## Start SOURCE EXCERPT

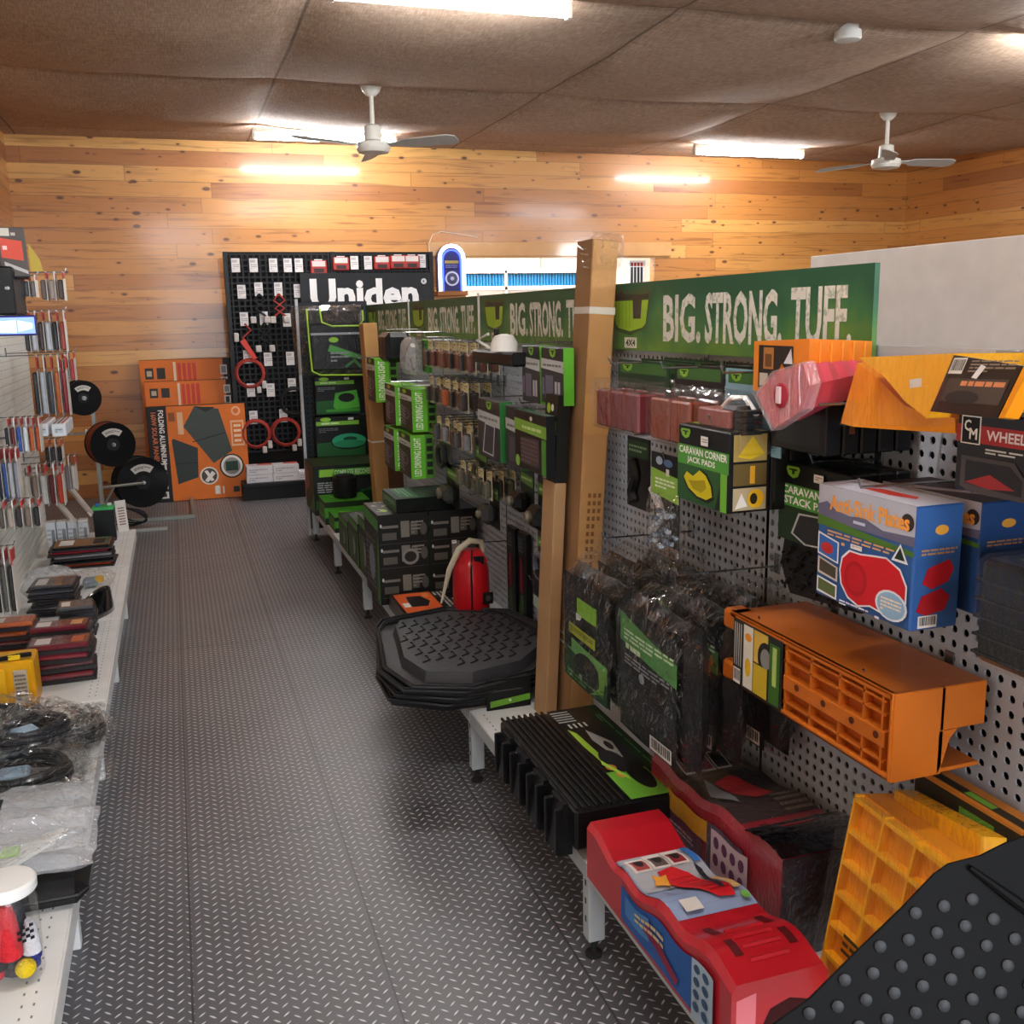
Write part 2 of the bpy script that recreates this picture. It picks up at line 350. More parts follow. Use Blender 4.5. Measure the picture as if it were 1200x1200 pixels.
                rnd = random.Random(3); x = x0+(x1-x0)*.08
                while x < x1-(x1-x0)*.1:
                    w = (x1-x0)*rnd.choice((.02, .035, .05)); yy = y0+(y1-y0)*.2
                    s.add([P(x, yy, h+st*.5), P(x+w, yy, h+st*.5), P(x+w, y1-(y1-y0)*.1, h+st*.5), P(x, y1-(y1-y0)*.1, h+st*.5)], [(0, 1, 2, 3)], M('1a1a1a', .5))
                    x += w+(x1-x0)*rnd.choice((.02, .04))
        return s
    def build(s, name, parent=None, loc=None, rz=0, rx=0, ry=0, smooth=35, origin=None):
        me = bpy.data.meshes.new(name)
        if origin is not None: o_ = V(origin); s.v = [tuple(V(v)-o_) for v in s.v]; loc = o_
        me.from_pydata(s.v, [], s.f); me.materials.clear()
        for m in s.mats: me.materials.append(m)
        me.polygons.foreach_set('material_index', s.m)
        me.polygons.foreach_set('use_smooth', [True]*len(s.f))
        me.set_sharp_from_angle(angle=math.radians(smooth)); me.update()
        o = bpy.data.objects.new(name, me); COL.objects.link(o)
        if parent: o.parent = parent
        if loc is not None: o.location = loc
        o.rotation_euler = (rx, ry, rz); return o
def tag(o, label, cat, group=None, kind=None):
    o['label'] = label; o['category'] = cat
    if group: o['group'] = group
    if kind: o['kind'] = kind
    return o
def thing(name, label, cat, loc=(0, 0, 0), rz=0, rx=0, ry=0, group=None):
    o = bpy.data.objects.new(name, None); COL.objects.link(o); o.location = loc; o.rotation_euler = (rx, ry, rz); o.empty_display_size = .05
    return tag(o, label, cat, group)
def struct(o): o['kind'] = 'structure'; return o
ALLC = {}
def copy_tree(o, parent=None):
    c = o.copy(); COL.objects.link(c); c.parent = parent
    for ch in o.children: copy_tree(ch, c)
    return c
def dup(o, label, loc=None, rz=None, group=None):
    c = copy_tree(o); c['label'] = label
    if loc is not None: c.location = loc
    if rz is not None: c.rotation_euler.z = rz
    if group: c['group'] = group
    return c
ORD = ['first', 'second', 'third', 'fourth', 'fifth', 'sixth', 'seventh', 'eighth', 'ninth', 'tenth', 'eleventh', 'twelfth']
# ================================================================== THE ROOM
XL, XR, YF, YN, ZC = -1.22, 8.12, 9.9, -4.2, 3.2
m = MB(); m.box(XL-.1, XR+.1, YN-.1, YF+.1, -.1, 0, FLOOR); struct(m.build('floor'))
def sag(x, y):
    gx = ((x-.80)/1.93) % 1; gy = ((y-7.35)/2.15) % 1
    s = (math.sin(math.pi*gx)*math.sin(math.pi*gy))**.5*.10*min(1, (YF-y)/1.6)
    near = math.exp(-((min(gx, 1-gx))*1.93/.03)**2)*.006 + math.exp(-((min(gy, 1-gy))*2.15/.03)**2)*.004
    n = noise.noise(V((x*1.3, y*1.3, 0)))*.014+noise.noise(V((x*7, y*1.6, 3)))*.004
    n *= min(1, (YF-y)/1.2)
    return ZC - s*.9 + near*1.0 + n
m = MB(); m.grid(lambda u, v: V((XL+(XR-XL)*u, YN+(YF-YN)*v, sag(XL+(XR-XL)*u, YN+(YF-YN)*v))), 150, 210, HESS, True)
struct(m.build('ceiling', smooth=60))
m = MB(); m.box(XL-.1, XR+.1, YN-.1, YF+.1, ZC+.12, ZC+.2, M('5a4838', .9)); struct(m.build('ceiling_roof_deck'))
m = MB(); m.box(XL-.12, XL, YN, YF, 0, ZC+.15, WOOD); struct(m.build('wall_left'))
# right wall with the high side window
m = MB()
for a in ((YN, -1.15, 0, ZC+.15), (.95, YF, 0, ZC+.15), (-1.15, .95, 0, 2.34), (-1.15, .95, 3.08, ZC+.15)): m.box(XR, XR+.12, a[0], a[1], a[2], a[3], WOOD)
struct(m.build('wall_right'))
m = MB()
for y in (-1.15, -.12, .91): m.box(XR-.01, XR+.05, y, y+.04, 2.34, 3.08, WHITE)
for z in (2.34, 3.04): m.box(XR-.01, XR+.05, -1.15, .95, z, z+.04, WHITE)
struct(m.build('window_1'))
# shop front wall behind the camera with its glazed opening
m = MB()
m.box(XL, -.3, YN-.12, YN, 0, ZC+.15, WOOD); m.box(4.1, XR, YN-.12, YN, 0, ZC+.15, WOOD); m.box(-.3, 4.1, YN-.12, YN, 2.75, ZC+.15, WOOD)
struct(m.build('wall_near'))
m = MB()
for x in (-.3, 1.14, 2.6, 4.04): m.box(x, x+.06, YN-.06, YN, 0, 2.75, WHITE)
m.box(-.3, 4.1, YN-.06, YN, 2.68, 2.75, WHITE); struct(m.build('window_2'))
# far wall with the opening into the next room
OX0, OX1, OZ0, OZ1 = 2.84, 4.94, 1.25, 2.165
m = MB()
m.box(XL, OX0, YF, YF+.12, 0, ZC+.15, WOOD); m.box(OX1, XR, YF, YF+.12, 0, ZC+.15, WOOD)
m.box(OX0, OX1, YF, YF+.12, OZ1, ZC+.15, WOOD); m.box(OX0, OX1, YF, YF+.12, 0, OZ0, WOOD)
struct(m.build('wall_far'))
m = MB(); m.box(2.46, 5.12, YF-.03, YF-.003, 2.18, 2.32, M('d2a068', .45, coat=.4, bump=.1, bs=20), .004); struct(m.build('trim_1'))
m = MB(); m.box(2.6, 7.5, 12.4, 12.5, 0, 3.2, M('e9e6df', .6)); m.box(7.4, 7.5, 10.02, 12.4, 0, 3.2, M('e9e6df', .6)); m.box(1.9, 2.6, 10.02, 12.5, 0, 3.2, M('e9e6df', .6))
m.box(1.9, 7.5, 10.02, 12.5, 3.2, 3.3, M('e9e6df', .6)); m.box(1.9, 7.5, 10.02, 12.5, -.1, 0, M('8d8a86', .6)); struct(m.build('wall_next_room'))
m = MB(); m.box(4.55, 4.57, 12.37, 12.398, 2.0, 2.6, M('8a7a68', .5)); struct(m.build('trim_2'))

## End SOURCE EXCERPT

**SET TASK**
Take the listing above and restate it word for word, without its pictures.

**ANSWER FOR THIS EXERCISE**
Write part 2 of the bpy script that recreates this picture. It picks up at line 350. More parts follow. Use Blender 4.5. Measure the picture as if it were 1200x1200 pixels.
                rnd = random.Random(3); x = x0+(x1-x0)*.08
                while x < x1-(x1-x0)*.1:
                    w = (x1-x0)*rnd.choice((.02, .035, .05)); yy = y0+(y1-y0)*.2
                    s.add([P(x, yy, h+st*.5), P(x+w, yy, h+st*.5), P(x+w, y1-(y1-y0)*.1, h+st*.5), P(x, y1-(y1-y0)*.1, h+st*.5)], [(0, 1, 2, 3)], M('1a1a1a', .5))
                    x += w+(x1-x0)*rnd.choice((.02, .04))
        return s
    def build(s, name, parent=None, loc=None, rz=0, rx=0, ry=0, smooth=35, origin=None):
        me = bpy.data.meshes.new(name)
        if origin is not None: o_ = V(origin); s.v = [tuple(V(v)-o_) for v in s.v]; loc = o_
        me.from_pydata(s.v, [], s.f); me.materials.clear()
        for m in s.mats: me.materials.append(m)
        me.polygons.foreach_set('material_index', s.m)
        me.polygons.foreach_set('use_smooth', [True]*len(s.f))
        me.set_sharp_from_angle(angle=math.radians(smooth)); me.update()
        o = bpy.data.objects.new(name, me); COL.objects.link(o)
        if parent: o.parent = parent
        if loc is not None: o.location = loc
        o.rotation_euler = (rx, ry, rz); return o
def tag(o, label, cat, group=None, kind=None):
    o['label'] = label; o['category'] = cat
    if group: o['group'] = group
    if kind: o['kind'] = kind
    return o
def thing(name, label, cat, loc=(0, 0, 0), rz=0, rx=0, ry=0, group=None):
    o = bpy.data.objects.new(name, None); COL.objects.link(o); o.location = loc; o.rotation_euler = (rx, ry, rz); o.empty_display_size = .05
    return tag(o, label, cat, group)
def struct(o): o['kind'] = 'structure'; return o
ALLC = {}
def copy_tree(o, parent=None):
    c = o.copy(); COL.objects.link(c); c.parent = parent
    for ch in o.children: copy_tree(ch, c)
    return c
def dup(o, label, loc=None, rz=None, group=None):
    c = copy_tree(o); c['label'] = label
    if loc is not None: c.location = loc
    if rz is not None: c.rotation_euler.z = rz
    if group: c['group'] = group
    return c
ORD = ['first', 'second', 'third', 'fourth', 'fifth', 'sixth', 'seventh', 'eighth', 'ninth', 'tenth', 'eleventh', 'twelfth']
# ================================================================== THE ROOM
XL, XR, YF, YN, ZC = -1.22, 8.12, 9.9, -4.2, 3.2
m = MB(); m.box(XL-.1, XR+.1, YN-.1, YF+.1, -.1, 0, FLOOR); struct(m.build('floor'))
def sag(x, y):
    gx = ((x-.80)/1.93) % 1; gy = ((y-7.35)/2.15) % 1
    s = (math.sin(math.pi*gx)*math.sin(math.pi*gy))**.5*.10*min(1, (YF-y)/1.6)
    near = math.exp(-((min(gx, 1-gx))*1.93/.03)**2)*.006 + math.exp(-((min(gy, 1-gy))*2.15/.03)**2)*.004
    n = noise.noise(V((x*1.3, y*1.3, 0)))*.014+noise.noise(V((x*7, y*1.6, 3)))*.004
    n *= min(1, (YF-y)/1.2)
    return ZC - s*.9 + near*1.0 + n
m = MB(); m.grid(lambda u, v: V((XL+(XR-XL)*u, YN+(YF-YN)*v, sag(XL+(XR-XL)*u, YN+(YF-YN)*v))), 150, 210, HESS, True)
struct(m.build('ceiling', smooth=60))
m = MB(); m.box(XL-.1, XR+.1, YN-.1, YF+.1, ZC+.12, ZC+.2, M('5a4838', .9)); struct(m.build('ceiling_roof_deck'))
m = MB(); m.box(XL-.12, XL, YN, YF, 0, ZC+.15, WOOD); struct(m.build('wall_left'))
# right wall with the high side window
m = MB()
for a in ((YN, -1.15, 0, ZC+.15), (.95, YF, 0, ZC+.15), (-1.15, .95, 0, 2.34), (-1.15, .95, 3.08, ZC+.15)): m.box(XR, XR+.12, a[0], a[1], a[2], a[3], WOOD)
struct(m.build('wall_right'))
m = MB()
for y in (-1.15, -.12, .91): m.box(XR-.01, XR+.05, y, y+.04, 2.34, 3.08, WHITE)
for z in (2.34, 3.04): m.box(XR-.01, XR+.05, -1.15, .95, z, z+.04, WHITE)
struct(m.build('window_1'))
# shop front wall behind the camera with its glazed opening
m = MB()
m.box(XL, -.3, YN-.12, YN, 0, ZC+.15, WOOD); m.box(4.1, XR, YN-.12, YN, 0, ZC+.15, WOOD); m.box(-.3, 4.1, YN-.12, YN, 2.75, ZC+.15, WOOD)
struct(m.build('wall_near'))
m = MB()
for x in (-.3, 1.14, 2.6, 4.04): m.box(x, x+.06, YN-.06, YN, 0, 2.75, WHITE)
m.box(-.3, 4.1, YN-.06, YN, 2.68, 2.75, WHITE); struct(m.build('window_2'))
# far wall with the opening into the next room
OX0, OX1, OZ0, OZ1 = 2.84, 4.94, 1.25, 2.165
m = MB()
m.box(XL, OX0, YF, YF+.12, 0, ZC+.15, WOOD); m.box(OX1, XR, YF, YF+.12, 0, ZC+.15, WOOD)
m.box(OX0, OX1, YF, YF+.12, OZ1, ZC+.15, WOOD); m.box(OX0, OX1, YF, YF+.12, 0, OZ0, WOOD)
struct(m.build('wall_far'))
m = MB(); m.box(2.46, 5.12, YF-.03, YF-.003, 2.18, 2.32, M('d2a068', .45, coat=.4, bump=.1, bs=20), .004); struct(m.build('trim_1'))
m = MB(); m.box(2.6, 7.5, 12.4, 12.5, 0, 3.2, M('e9e6df', .6)); m.box(7.4, 7.5, 10.02, 12.4, 0, 3.2, M('e9e6df', .6)); m.box(1.9, 2.6, 10.02, 12.5, 0, 3.2, M('e9e6df', .6))
m.box(1.9, 7.5, 10.02, 12.5, 3.2, 3.3, M('e9e6df', .6)); m.box(1.9, 7.5, 10.02, 12.5, -.1, 0, M('8d8a86', .6)); struct(m.build('wall_next_room'))
m = MB(); m.box(4.55, 4.57, 12.37, 12.398, 2.0, 2.6, M('8a7a68', .5)); struct(m.build('trim_2'))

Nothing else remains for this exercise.